Extract exactly those lines that lie between the start of the material and the line with "from mathutils import Matrix, Vector", including both boundary lines and no others.

--------------------------------

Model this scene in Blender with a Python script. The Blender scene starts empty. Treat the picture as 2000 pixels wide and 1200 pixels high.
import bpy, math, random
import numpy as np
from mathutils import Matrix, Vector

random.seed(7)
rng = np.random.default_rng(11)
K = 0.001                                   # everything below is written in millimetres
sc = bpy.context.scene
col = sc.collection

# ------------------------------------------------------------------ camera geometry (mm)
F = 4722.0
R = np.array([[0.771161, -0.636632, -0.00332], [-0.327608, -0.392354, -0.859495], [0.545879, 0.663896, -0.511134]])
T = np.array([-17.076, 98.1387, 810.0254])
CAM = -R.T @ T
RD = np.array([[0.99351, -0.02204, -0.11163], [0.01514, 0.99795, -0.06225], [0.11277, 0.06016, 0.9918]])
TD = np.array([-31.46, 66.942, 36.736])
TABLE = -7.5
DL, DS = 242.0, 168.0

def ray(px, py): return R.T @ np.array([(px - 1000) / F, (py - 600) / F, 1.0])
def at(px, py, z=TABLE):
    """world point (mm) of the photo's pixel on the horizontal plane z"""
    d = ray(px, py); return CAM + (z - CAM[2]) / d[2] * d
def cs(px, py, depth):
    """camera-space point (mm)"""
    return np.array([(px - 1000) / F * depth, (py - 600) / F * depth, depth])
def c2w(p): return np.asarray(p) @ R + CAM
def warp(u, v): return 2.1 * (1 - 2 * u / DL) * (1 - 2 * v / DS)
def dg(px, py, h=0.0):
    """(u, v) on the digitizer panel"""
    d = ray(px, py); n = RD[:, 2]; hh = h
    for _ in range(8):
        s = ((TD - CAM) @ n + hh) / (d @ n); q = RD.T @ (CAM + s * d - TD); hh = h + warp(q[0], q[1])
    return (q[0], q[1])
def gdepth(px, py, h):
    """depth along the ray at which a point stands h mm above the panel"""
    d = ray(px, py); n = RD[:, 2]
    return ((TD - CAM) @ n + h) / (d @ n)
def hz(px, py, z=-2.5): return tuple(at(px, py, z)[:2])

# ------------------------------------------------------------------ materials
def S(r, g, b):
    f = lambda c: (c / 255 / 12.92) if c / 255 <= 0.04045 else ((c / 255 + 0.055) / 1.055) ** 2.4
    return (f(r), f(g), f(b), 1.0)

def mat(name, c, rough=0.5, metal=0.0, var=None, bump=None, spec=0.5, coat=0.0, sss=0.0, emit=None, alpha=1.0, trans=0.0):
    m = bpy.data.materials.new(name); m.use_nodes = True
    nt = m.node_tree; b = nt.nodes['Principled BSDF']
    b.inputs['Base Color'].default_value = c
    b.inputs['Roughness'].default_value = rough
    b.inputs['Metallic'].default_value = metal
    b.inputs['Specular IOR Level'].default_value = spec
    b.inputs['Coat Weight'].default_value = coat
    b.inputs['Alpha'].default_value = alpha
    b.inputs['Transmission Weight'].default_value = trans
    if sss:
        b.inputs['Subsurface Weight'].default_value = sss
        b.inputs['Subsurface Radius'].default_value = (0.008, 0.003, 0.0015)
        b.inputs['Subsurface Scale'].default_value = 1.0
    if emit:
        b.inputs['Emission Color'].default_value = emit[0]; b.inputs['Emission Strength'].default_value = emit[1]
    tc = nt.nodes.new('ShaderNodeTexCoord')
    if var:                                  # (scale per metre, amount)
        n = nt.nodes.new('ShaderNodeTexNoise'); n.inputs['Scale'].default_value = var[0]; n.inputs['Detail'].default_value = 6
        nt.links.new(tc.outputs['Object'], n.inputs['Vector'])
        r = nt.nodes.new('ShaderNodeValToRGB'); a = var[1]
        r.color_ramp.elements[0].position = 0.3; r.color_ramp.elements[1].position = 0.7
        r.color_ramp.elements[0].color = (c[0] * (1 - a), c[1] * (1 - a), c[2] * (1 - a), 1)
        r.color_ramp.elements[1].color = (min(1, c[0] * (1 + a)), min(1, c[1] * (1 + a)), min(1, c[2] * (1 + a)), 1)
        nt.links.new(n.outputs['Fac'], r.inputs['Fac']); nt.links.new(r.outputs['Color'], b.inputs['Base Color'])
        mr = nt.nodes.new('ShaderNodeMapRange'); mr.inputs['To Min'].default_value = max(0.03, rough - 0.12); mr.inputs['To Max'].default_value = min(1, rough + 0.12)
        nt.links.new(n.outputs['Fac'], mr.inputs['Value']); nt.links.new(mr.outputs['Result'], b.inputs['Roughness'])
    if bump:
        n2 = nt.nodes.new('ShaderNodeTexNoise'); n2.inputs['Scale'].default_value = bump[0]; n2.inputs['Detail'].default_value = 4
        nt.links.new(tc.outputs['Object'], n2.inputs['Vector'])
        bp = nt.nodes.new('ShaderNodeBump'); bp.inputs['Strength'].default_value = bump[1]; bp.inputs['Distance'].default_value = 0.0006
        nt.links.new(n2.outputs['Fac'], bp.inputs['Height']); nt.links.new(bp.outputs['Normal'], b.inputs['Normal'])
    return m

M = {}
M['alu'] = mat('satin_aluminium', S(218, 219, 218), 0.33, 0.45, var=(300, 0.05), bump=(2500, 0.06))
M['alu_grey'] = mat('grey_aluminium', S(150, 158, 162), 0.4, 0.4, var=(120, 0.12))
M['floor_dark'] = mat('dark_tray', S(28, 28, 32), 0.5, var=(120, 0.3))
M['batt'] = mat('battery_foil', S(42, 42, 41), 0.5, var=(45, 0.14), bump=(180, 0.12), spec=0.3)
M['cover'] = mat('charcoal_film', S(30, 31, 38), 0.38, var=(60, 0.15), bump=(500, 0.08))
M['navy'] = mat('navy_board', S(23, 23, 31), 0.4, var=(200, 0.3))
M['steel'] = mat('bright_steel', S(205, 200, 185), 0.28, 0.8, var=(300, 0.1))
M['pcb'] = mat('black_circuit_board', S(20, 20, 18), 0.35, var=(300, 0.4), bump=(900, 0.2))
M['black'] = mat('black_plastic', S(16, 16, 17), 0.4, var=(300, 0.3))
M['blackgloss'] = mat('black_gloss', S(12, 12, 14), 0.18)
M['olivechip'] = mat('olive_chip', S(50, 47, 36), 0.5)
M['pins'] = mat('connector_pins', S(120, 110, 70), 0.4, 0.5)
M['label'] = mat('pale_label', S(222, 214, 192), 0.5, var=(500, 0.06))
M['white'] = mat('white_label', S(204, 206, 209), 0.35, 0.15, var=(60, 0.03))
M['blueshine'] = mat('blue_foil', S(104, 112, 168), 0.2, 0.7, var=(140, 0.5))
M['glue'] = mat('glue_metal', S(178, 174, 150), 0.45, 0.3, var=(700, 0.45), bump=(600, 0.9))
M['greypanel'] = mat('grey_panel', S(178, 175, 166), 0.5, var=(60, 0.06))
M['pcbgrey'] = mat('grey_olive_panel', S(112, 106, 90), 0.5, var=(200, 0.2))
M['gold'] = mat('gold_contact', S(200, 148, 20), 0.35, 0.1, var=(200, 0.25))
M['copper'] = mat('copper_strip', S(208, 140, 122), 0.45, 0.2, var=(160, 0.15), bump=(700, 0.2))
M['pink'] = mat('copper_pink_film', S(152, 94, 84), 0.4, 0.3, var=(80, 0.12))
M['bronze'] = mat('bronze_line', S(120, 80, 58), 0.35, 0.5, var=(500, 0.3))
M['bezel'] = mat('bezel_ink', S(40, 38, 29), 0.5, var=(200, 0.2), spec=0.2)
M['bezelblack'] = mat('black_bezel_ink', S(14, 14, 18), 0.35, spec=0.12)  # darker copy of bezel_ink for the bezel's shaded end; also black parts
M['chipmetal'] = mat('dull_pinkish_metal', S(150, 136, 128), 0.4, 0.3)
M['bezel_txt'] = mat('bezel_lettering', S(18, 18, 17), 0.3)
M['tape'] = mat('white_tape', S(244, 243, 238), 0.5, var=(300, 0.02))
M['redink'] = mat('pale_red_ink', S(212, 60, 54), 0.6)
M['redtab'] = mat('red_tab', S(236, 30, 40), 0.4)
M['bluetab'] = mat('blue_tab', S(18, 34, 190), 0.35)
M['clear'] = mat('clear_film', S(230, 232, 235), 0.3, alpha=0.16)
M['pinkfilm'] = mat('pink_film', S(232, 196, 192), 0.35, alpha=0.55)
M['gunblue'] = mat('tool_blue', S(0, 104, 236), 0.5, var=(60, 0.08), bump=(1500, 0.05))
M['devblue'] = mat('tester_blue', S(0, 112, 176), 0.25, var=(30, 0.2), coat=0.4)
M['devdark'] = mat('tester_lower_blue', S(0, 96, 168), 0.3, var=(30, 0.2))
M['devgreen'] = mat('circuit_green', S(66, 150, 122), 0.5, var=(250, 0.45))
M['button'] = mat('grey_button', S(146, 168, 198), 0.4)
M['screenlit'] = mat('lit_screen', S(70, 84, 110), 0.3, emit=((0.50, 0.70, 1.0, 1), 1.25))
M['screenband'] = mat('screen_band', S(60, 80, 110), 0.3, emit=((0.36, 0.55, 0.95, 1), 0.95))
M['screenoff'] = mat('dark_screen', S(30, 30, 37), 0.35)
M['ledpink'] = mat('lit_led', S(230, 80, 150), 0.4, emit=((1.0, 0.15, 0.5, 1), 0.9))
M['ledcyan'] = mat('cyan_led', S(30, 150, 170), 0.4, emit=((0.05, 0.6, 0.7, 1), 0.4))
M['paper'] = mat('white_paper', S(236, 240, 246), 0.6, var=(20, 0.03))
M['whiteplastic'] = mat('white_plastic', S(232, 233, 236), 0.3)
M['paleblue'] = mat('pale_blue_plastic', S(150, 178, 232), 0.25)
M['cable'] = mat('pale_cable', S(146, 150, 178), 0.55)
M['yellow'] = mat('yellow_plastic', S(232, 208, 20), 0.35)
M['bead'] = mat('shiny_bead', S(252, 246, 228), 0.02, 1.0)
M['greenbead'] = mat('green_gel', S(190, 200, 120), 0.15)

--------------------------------

(Result of this exercise):
Model this scene in Blender with a Python script. The Blender scene starts empty. Treat the picture as 2000 pixels wide and 1200 pixels high.
import bpy, math, random
import numpy as np
from mathutils import Matrix, Vector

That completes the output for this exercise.